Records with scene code
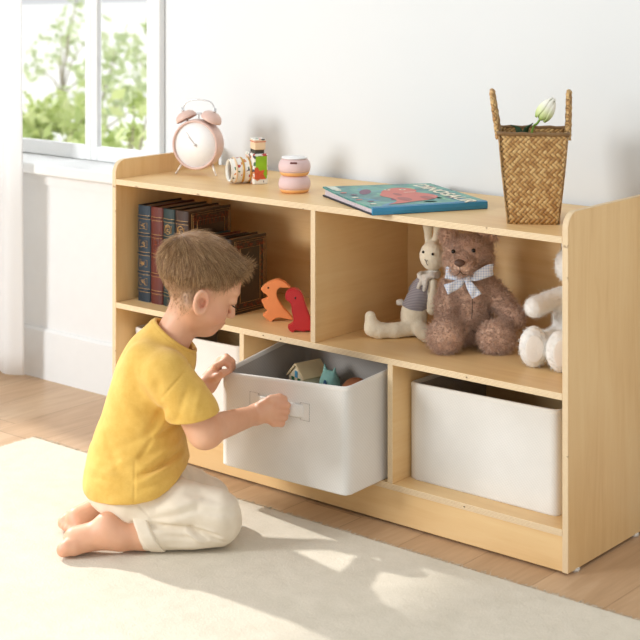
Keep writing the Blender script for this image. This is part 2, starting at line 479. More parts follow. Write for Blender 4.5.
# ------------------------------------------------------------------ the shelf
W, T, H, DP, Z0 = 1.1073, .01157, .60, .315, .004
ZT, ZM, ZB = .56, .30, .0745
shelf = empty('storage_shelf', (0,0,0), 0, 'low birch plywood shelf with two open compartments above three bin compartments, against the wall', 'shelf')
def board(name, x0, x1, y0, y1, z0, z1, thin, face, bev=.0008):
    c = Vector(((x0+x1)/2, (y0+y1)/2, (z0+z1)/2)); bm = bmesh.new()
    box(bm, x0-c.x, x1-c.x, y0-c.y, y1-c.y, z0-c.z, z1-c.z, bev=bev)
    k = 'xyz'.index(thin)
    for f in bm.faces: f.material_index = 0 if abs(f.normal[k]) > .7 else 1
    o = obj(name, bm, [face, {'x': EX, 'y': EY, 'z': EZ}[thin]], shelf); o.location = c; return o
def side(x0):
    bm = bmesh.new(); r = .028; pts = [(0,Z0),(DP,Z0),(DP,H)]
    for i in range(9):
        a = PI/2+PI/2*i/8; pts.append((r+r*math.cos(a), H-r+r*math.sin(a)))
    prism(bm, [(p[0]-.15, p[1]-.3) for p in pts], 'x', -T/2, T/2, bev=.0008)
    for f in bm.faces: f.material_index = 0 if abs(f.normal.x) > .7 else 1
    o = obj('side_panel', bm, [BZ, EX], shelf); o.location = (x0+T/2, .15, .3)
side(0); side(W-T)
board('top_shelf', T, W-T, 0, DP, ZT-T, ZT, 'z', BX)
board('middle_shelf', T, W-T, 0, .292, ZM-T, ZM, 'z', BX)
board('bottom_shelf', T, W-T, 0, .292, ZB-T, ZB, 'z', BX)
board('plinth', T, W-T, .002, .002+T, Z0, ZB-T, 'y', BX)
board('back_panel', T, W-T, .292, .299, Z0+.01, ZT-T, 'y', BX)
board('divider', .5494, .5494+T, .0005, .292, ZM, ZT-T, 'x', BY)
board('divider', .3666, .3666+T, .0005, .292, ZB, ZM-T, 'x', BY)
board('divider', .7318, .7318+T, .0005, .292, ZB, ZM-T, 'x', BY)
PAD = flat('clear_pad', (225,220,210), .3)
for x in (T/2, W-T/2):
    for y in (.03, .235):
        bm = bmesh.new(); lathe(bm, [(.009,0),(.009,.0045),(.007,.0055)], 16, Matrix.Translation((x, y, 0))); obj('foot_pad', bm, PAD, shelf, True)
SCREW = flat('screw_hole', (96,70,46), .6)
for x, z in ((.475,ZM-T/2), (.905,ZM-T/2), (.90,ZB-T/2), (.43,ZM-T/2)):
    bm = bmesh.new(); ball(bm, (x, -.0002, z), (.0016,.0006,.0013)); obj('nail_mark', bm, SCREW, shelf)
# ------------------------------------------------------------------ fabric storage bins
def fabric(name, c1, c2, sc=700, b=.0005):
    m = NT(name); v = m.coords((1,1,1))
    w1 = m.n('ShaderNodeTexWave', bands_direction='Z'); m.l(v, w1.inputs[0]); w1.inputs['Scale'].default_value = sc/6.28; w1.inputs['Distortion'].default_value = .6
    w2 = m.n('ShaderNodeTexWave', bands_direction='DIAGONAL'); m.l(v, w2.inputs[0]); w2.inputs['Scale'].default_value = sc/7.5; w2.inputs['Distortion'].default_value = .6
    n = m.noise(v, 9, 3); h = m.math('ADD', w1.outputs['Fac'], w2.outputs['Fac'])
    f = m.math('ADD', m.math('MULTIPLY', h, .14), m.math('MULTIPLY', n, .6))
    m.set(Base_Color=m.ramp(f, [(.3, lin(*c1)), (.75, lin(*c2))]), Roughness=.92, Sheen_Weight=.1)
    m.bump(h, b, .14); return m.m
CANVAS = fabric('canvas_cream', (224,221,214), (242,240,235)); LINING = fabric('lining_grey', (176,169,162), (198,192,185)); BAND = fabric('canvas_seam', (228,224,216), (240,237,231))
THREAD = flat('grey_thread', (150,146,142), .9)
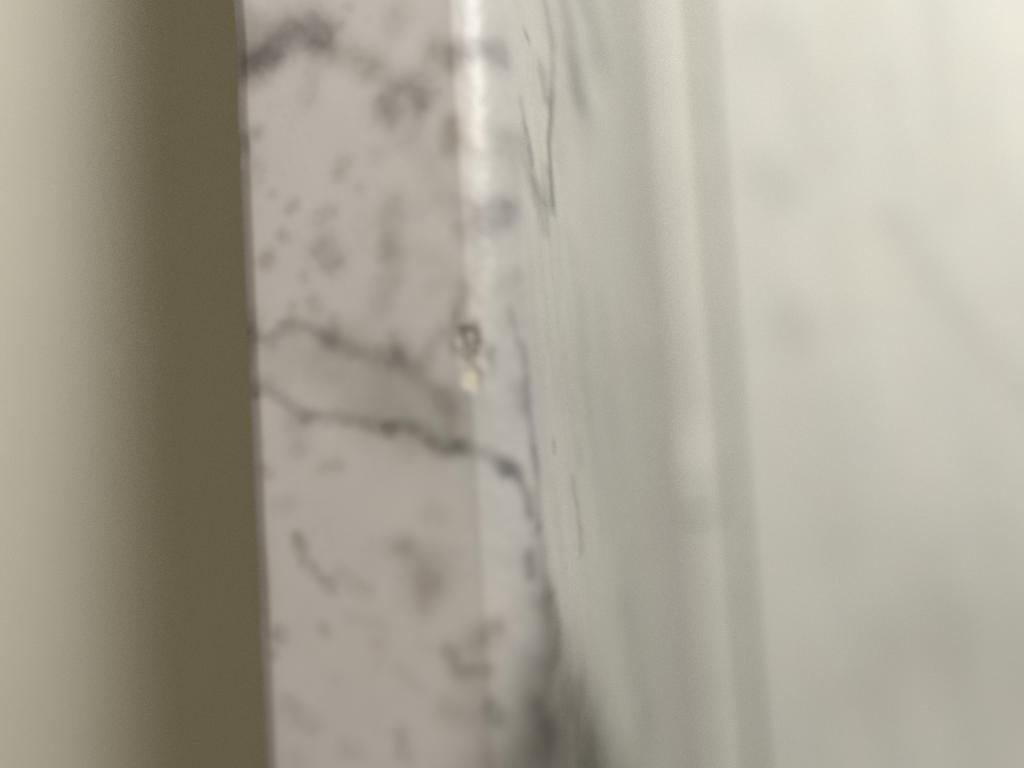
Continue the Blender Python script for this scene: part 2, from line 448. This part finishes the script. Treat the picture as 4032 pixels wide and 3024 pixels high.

EXERCISE GOAL
Note how many lines of the material contain the string "this". Then report that number by itself.

WRITTEN ANSWER
2